The Design Should Be Simple

Too many web designers make the mistake of thinking that empty space is a bad thing. Web design should be focused on what is in a site rather than what is not.

Let’s consider the example of Dropbox, which is a simple web design that converts very well. When you arrive at the home page, you are confronted with a short video explaining the product as well as a big blue button so you can download it. The standard web design template is thrown out the window, and yet it is extremely successful at achieving it’s aim.

Similarly, Google has probably the simplest web design of any site in the world and it is also the most popular. The Google homepage is designed to make you search because that is what makes them money. Sites like Google have never tried to validate their product with wordy explanations, their web design is more about “here it is, give it a try.”

Despite the massive success these two sites have had with simple web design, there are still too many web designers starting their web design from a standard template.
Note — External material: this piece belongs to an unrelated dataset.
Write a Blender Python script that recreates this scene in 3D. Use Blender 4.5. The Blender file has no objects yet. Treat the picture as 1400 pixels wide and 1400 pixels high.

These templates typically have three standard pages: about us; contact us; and a page for the product or service they are selling.

Now think about your own website and what it is you are trying to achieve. Is it necessary for users to contact you, and if it is then why should they have to visit a separate page? If the purpose of your website is to incite a phone call then your web design should be centered around a phone number. If the purpose of your website is to get users to download some software, then your web design should be centered around a big button which invites them to act.

Simple web design doesn’t make your product appear simple or uncomplicated, it merely delivers your pitch faster and more effectively.

Web Design Should Be Pleasant

There was a dark period on the internet, and it began when someone discovered that JavaScript could be used to make an endless number of windows pop up in a user’s browser. Some web designers even went as far as disabling a user’s back button.

Whilst it may still technically possible to use these kinds of tricks, it is well known that these techniques do not increase sales. Additionally, Google has a way of detecting these things and you will be relegated to the very end of search results if you head down this path. Web design should be about providing a good user experience, and pop up ads are far from pleasant.

To create a web design that is pleasant, you just have to remember what it’s like to be a web user rather than a web designer. Never incorporate anything into your web design that you wouldn’t want to see on a site that you visited yourself.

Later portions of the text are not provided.